How? Imagine two wine producers. Our first is a thrifty French vineyard, able to pump out vast quantities of vin ordinaire, generic red, and to sell if profitably at £3 per bottle to the thirsty Scottish consumer. Our second Austrian producer has higher staffing, production and transportation costs, meaning they need to sell their bottles of Riesling for £6 a pop. Assuming both bottles contain the same quantity of alcohol, minimum unit pricing would prevent our French producer from taking full advantage of their low costs of production and indirectly discriminate against them by forcing them to sell high.

But under EU law, indirectly discriminatory measures can be justified. Article 36 of the EU Treaty allows states to justify proportionate restrictions on a very wide range of grounds. On minimum alcohol pricing, the Scottish Government’s argument was rooted in public health, and trying to curb the country’s relationship with the bottle.

As the EU court recognised, it was about “reducing, in a targeted way, both the consumption of alcohol by consumers whose consumption is hazardous or harmful, and also, generally, the population’s consumption of alcohol”. The lawfulness of the measure was ultimately upheld. Could a policy like minimum alcohol pricing survive under the new UK market regime, and for how long?
Under the bill, if any measure of any of the devolved parliaments make it “in any way more difficult, or less attractive, to sell or buy the goods” which originate from or have been imported into another part of the UK with an adverse market effect, it is potentially discriminatory.

The UK Government give this example: “If Wales specified that milk cannot be transported more than a certain distance which meant that in effect most milk from England, Scotland and Northern Ireland could not be sold in Wales, this could be viewed as a case of indirect discrimination.”

This will be unlawful under the new proposals, unless it can be justified on the grounds of “the protection of the life or health of humans, animals or plants” or “the protection of public safety or security”. But the new bill also gives UK ministers the power to knock out legitimate grounds for this kind of measure with the strike of a pen.

The final controversy in the bill concerns state aid. Side-stepping the Barnett formula, and the principle that the Scottish Government and Parliament are responsible for making determinations about how public money should be spent in devolved areas, the bill gives sweeping powers to UK ministers to dole out cash to pet projects in the field of economic development, infrastructure, cultural and sporting activities, and even educational activities anywhere in the UK.

Realising a long-standing dream of Michael Gove, this clause will give this Tory Government greater scope to slap a Union flag on interventions north of the Border, as if the cash splurged on them wasn’t ultimately raised from Scottish taxes.

The UK Government justifies this bill on the basis that if the hated European Union operates a single market, the UK must have its own. But a Welsh Government paper homed in on the critical point here: the UK is not like the EU. People who argue against that don’t understand how the EU works, how the UK works, or are being deliberately obtuse.

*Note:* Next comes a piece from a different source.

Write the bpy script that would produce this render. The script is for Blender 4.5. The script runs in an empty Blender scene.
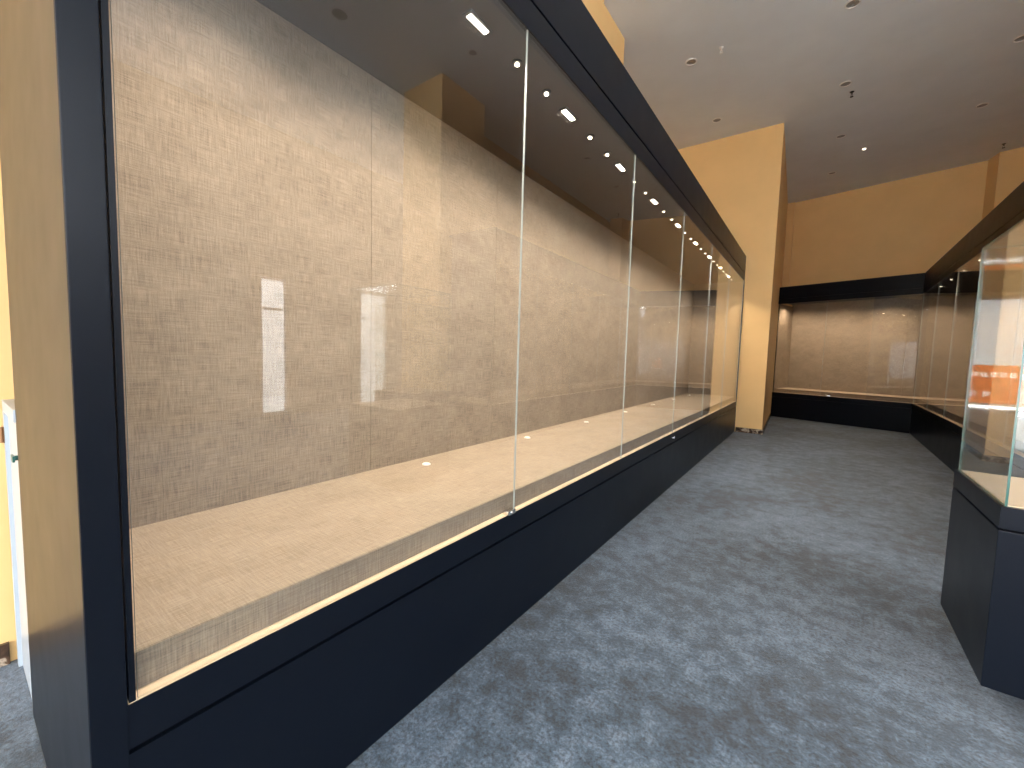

“By legislating in this way,” the Welsh point out, “the UK Government would be imposing a model of mutual recognition and non-discrimination on the three other nations of the UK, whereas the EU single market is a result of member states voluntarily coming together to negotiate and agree a set of rules to which they are all bound.”

This is Scotland’s future, if we stick with Brexit Britain, sailing off into the Atlantic under a Tory regime with no instinctive feel for the value of devolution, preoccupied by national sovereignty, contemptuous of law and convention, driven by the impulse to accumulate as much power and authority in London as possible. You’ve got to ask yourself: when you choose to stay in bed with an elephant, who’s really to blame when you wake up squashed?